Das Kind und ich haben eine kleine Wanderung unternommen. Im Alltag hüpft und rennt und klettert ein Kind ja ohne Ende – aber nur aus eigenem Antrieb. Bitte ich es liebevoll, doch mal eben in die Küche zu gehen und sich seinen Saft selbst zu holen: „Oh nee, das ist sooo weit, meine Beine sind müde, die können nicht mehr!!“ Und es lässt sich theatralisch auf den Teppich fallen. Dieselben müden Beine hüpfen sechzig Sekunden später zwar ausgelassen auf dem Trampolin, aber die Küche und der Saft, ja, die sind weit.

Wenn man ein Kind ernst nimmt und also so eine Wanderung zelebriert – mit kleinen Wanderschuhen und großem Proviant –, dann ist es begeistert bei der Sache. Nichts macht müde und nichts ist weit: drei Stunden durch die wilde Schlucht gestapft, über Grate geklettert, an in den Felsen eingelassen Leitern aufgestiegen und in Höhlen geforscht. Und zwischendurch den großen Proviant kleingemacht.

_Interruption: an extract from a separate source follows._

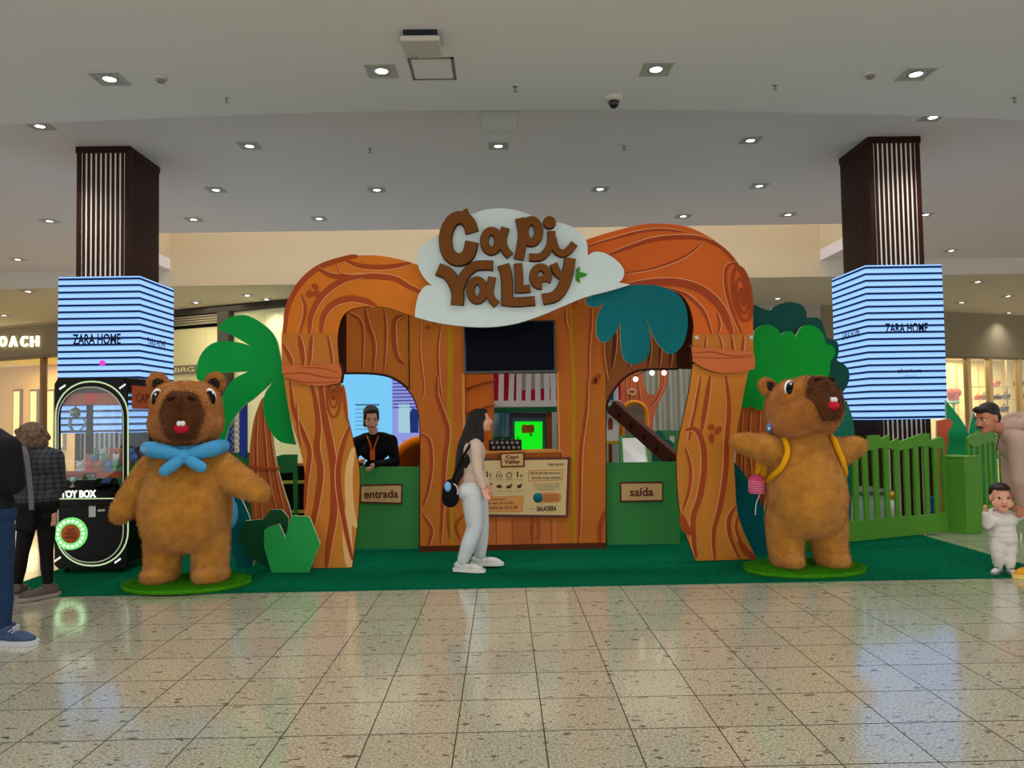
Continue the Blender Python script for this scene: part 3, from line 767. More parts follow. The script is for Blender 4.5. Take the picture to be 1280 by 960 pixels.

Das letzte Stück unseres Weges führte durch Olivenhaine und an einer Landstraße entlang und war nicht mehr ganz so spannend. Und nun waren die kleinen Beine tatsächlich etwas müde. Allerdings war auch ich ein wenig müde, die Aussicht, zwanzig Kilo Kind den Rest des Weges schleppen zu müssen, fand ich nicht so toll.

Da entsann ich mich der ausgedachten Kinder. Die waren jetzt alle dabei. Ich griff zur Luftgitarre, das Kind und alle anderen sangen aus vollem Munde. Mein Kind vorweg gab Ton und Takt und Tempo an, wir gingen langsam, denn die kleinste Kleinstkinder können ja noch nicht so schnell, ich folgte am Schluss. Nach nur einer Stunde waren wir in unserer Ferienwohnung angelangt. Ganz ohne Jammern, ganz ohne Tragen – aber voll der väterlichen Bewunderung.

Seit dem kommt es vor, dass ich in die Küche gehe, meinem Kind Saft zu holen, wenn dessen Beine wieder viiiel zu müde sind und der Weg sooo weit ist. Denn ich weiß, was die Füße einer Vierjährigen zu leisten vermögen.